Lucknow District Magistrate Raj Shekhar says he first contacted Remington
online, and was told to contact their local reseller as they had stopped
manufacturing the machines. The traders’ union also told him to do the same.
Given the pressure to provide Kumar a typewriter as soon as possible, the
administration, which didn’t know whether he typed in Hindi or English,
procured both. Later, it returned the English one.
Incidentally,
among the small businesses that have sprung up on the footpath thanks to the
typists is “a roaming mechanic”, who claims to have spare parts of old
typewriters. “My father too was a typewriter mechanic,” says Mohd Ishar, who is
in his early 50s.
Since the
incident, Kumar claims, he has been getting calls as well as “donations” into
an account whose number was put up on the Net by someone. “I am waiting for
Monday to see how much money has come,” he says.
Kumar has had
a steady string of customers today, and gets up to take a tea break only around
2.30 pm. Pointing out that “this is all I know”, he says that it was in 1981
that his father, a shop munim, bought him a typewriter for Rs 500. At the time,
there were 27 of them on the footpath. “Still, there was always a line of 10-15
people before each of us.”
Kumar and the
others started out charging 25 paise for two copies of a document. While that
has gone up to Rs 20 now, there has been not much change in his overall
earnings, Kumar says, as the number of customers has fallen drastically.
The typists
say the first blow came in the late ’90s when photocopy machines became
ubiquitous. Instead of seeking a third or fourth copy of their application,
people would just get them photocopied.
By 2.45 pm,
Kumar is back at his typewriter. A 22-year-old B.Tech student approaches the
typists. However, he only has a query for Verma: “Janata darbar kis din hota
hai?” he asks. Verma tells him it is on Wednesday. The youth then wants to know
if he can meet minister Shivpal Singh Yadav or CM at the darbar. “There is no
guarantee, but there will be a minister or officer who can take your
application,” Verma explains.
“Many in my
village have not got crop compensation and the pradhan asked me to give a
complaint at the janata darbar,” the youth explains. “I knew you could help.”

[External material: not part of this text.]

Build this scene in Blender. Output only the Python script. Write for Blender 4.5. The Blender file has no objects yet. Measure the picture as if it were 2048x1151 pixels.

Verma is pleased, “This is why even in today’s computer age, people come to
us.”
Around 5.30
pm, Kumar starts picking up his things. He places a plastic cover over the
typewriter, wraps it with a cloth and loads it on his bicycle. He will leave it
for the night at the house of a friend in nearby PWD Colony. Kumar himself
lives in an EWS house near Patrakar Puram, about 7 km away, with his wife and
son.
As policemen
pass by, running along to the Secretariat or other government offices nearby,
Kumar says, “Why should I leave this footpath? At 65, I am not going to do
anything else and I am proud of what I do.”
Just as Kumar
is leaving, a young constable shakes his hand. Kumar allows himself a slight
smile, “I had typed some applications for him.”